One historical view of Bermudian enslavement is that it was benign in comparison to other British colonies and to the American mainland. Forty years ago, James Smith suggested Bermudian enslavement was “characterized by mildness and leniency” (73). Two decades later, Virginia Bernhard expanded on this idea, suggesting that the close living proximity of slave and slave-owner “broadened the perimeters of acceptable conduct” between them (234). Quito Swan contests this, explaining that the close living proximity between Blacks and whites in Bermuda incorrectly implied “an unprecedented intimacy that led masters to treat enslaved persons like family members” (80). Although enslaved people and those who claimed them as property lived in close proximity, it did not mean all slave-owners treated the enslaved people who lived with them as family members.

           

Michael Jarvis adds “[w]e must temper our inclination to describe the relationship between white and black Bermudians in terms of abstract roles like master and slave because within Bermuda’s intensely interracial maritime society, highly complex personal relations developed between white and black members of households over time” (268).

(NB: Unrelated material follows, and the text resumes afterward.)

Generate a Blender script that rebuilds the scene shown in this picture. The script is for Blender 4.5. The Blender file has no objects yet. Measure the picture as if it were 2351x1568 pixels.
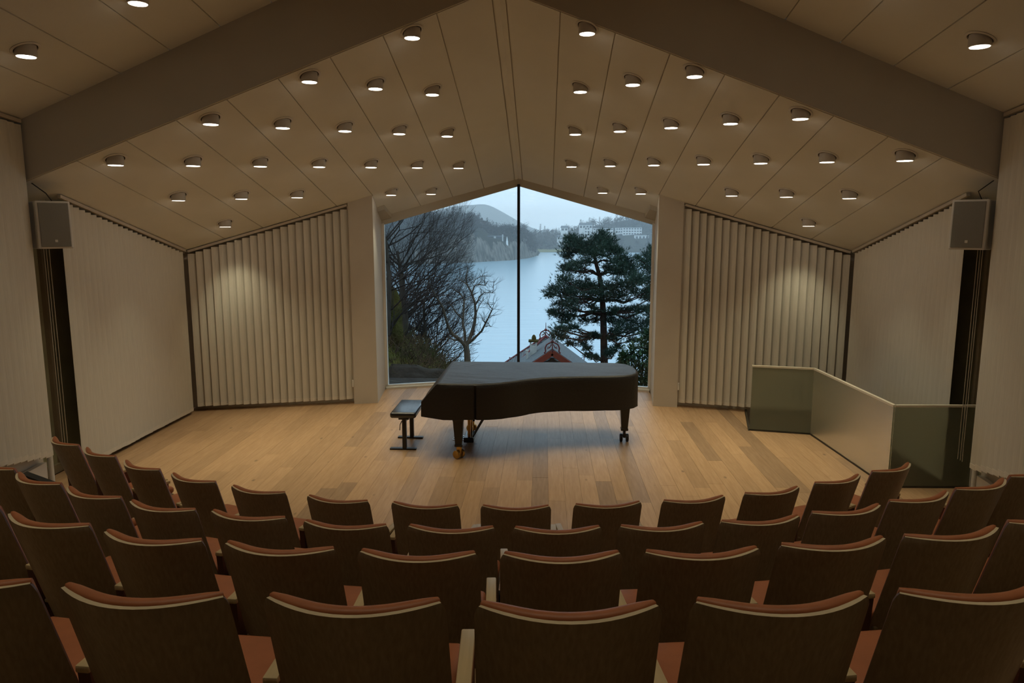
import bpy, bmesh, math, random
from mathutils import Vector, Matrix, Euler
R = random.Random(7)
S = bpy.context.scene
COL = S.collection
PI = math.pi

# ------------------------------------------------------------------ camera
CAM = Vector((0.489, 0.0, 2.953)); PIT, YAW, FPX = 0.1539, 0.0438, 1682.2
cd = bpy.data.cameras.new('camera'); cam = bpy.data.objects.new('camera', cd); COL.objects.link(cam)
cam.location = CAM; cam.rotation_euler = (PI/2 - PIT, 0.0, YAW)
cd.sensor_width = 36; cd.lens = FPX/2351*36; cd.clip_start = .05; cd.clip_end = 9000
S.camera = cam
RM = Euler((PI/2 - PIT, 0.0, YAW)).to_matrix()
def at(px, py, Y):                      # point of the place at distance Y that the photograph shows at (px, py)
    d = RM @ Vector(((px-1175.5)/FPX, (784-py)/FPX, -1.0))
    return CAM + d*(Y/d.y)

# ------------------------------------------------------------------ view, world, lights
S.view_settings.view_transform = 'Standard'; S.view_settings.look = 'None'
S.view_settings.exposure = 0.0; S.view_settings.gamma = 1.0
S.view_settings.use_curve_mapping = False
SKY = 1.38
SPOT_W, NEAR_W = 53.0, 40.0
WARM = (1.0, .92, .63)
LENS_STRENGTH = 9.0
HAZE = .00042
w = bpy.data.worlds.new('overcast_sky'); S.world = w; w.use_nodes = True
nt = w.node_tree; nt.nodes.clear()
o = nt.nodes.new('ShaderNodeOutputWorld'); bg = nt.nodes.new('ShaderNodeBackground')
tc = nt.nodes.new('ShaderNodeTexCoord'); nz = nt.nodes.new('ShaderNodeTexNoise'); rp = nt.nodes.new('ShaderNodeValToRGB')
mp = nt.nodes.new('ShaderNodeMapping'); mp.inputs['Scale'].default_value = (1, 1, 3)
nz.inputs['Scale'].default_value = 3.0; nz.inputs['Detail'].default_value = 5
rp.color_ramp.elements[0].position = .3; rp.color_ramp.elements[0].color = (.56, .77, .93, 1)
rp.color_ramp.elements[1].position = .7; rp.color_ramp.elements[1].color = (.75, .89, .98, 1)
nt.links.new(tc.outputs['Generated'], mp.inputs[0]); nt.links.new(mp.outputs[0], nz.inputs['Vector'])
S.cycles.volume_bounces = 1; S.cycles.max_bounces = 8
nt.links.new(nz.outputs['Fac'], rp.inputs[0]); nt.links.new(rp.outputs[0], bg.inputs[0])
bg.inputs[1].default_value = SKY; nt.links.new(bg.outputs[0], o.inputs[0])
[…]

Jarvis implies that a complex reading of the relationships between black and white household members shows a variety of possible associations.

           

Prince’s narrative supports Jarvis’s view. Prince relates a relatively happy childhood whilst living with Betsey and Sarah Williams. “This was the happiest period of my life,” (57) Prince relates, but then qualifies her statement with “[because] I was too young to understand rightly my condition as a slave” (57). Even though Prince’s childhood was “happy,” as an adolescent girl of twelve years old she was sold at auction, and was sold twice more as a mature woman. She was flogged, sexually abused, and she witnessed the murders of two enslaved women, Hetty and Sally, all at the hands of Bermudian slave-owners. Of her fourth slave-owner, Robert Darrell, she relates: “[n]othing could touch his hard heart—neither sighs, nor tears, nor streaming blood; he was deaf to our cries, and careless of our sufferings” (72). It may be that Prince was lucky to have been claimed as property by Betsey Williams when she was a child, and that her terrible experiences of later years were more typical of enslavement in Bermuda

 

Laws for crime and punishment also demonstrate that Bermudian enslavement was not benign. The Bermuda Acts, 1704-94, which were in place when Prince was a child, attest to this. Three of the several laws that are listed are as follows: “slaves banished from the Island but returning of their own will would suffer death; male slaves having bastards by white women would be whipped by the hangman under the gallows; and slaves convicted of stealing oranges, pineapples, or other fruit would be severely whipped on the naked back throughout the parish where the crime took place. Three lashes, well laid on, were to be delivered at every 30 paces” (Packwood 149-150).

 

As well, enslaved people undertook conspiracies and rebellious plots to overthrow those who claimed them as property, showing that they were not content with their status (Packwood 162). A last point showing that Bermudian enslavement was not benign is that it was intergenerational. An individual born to an enslaved woman was also enslaved for life.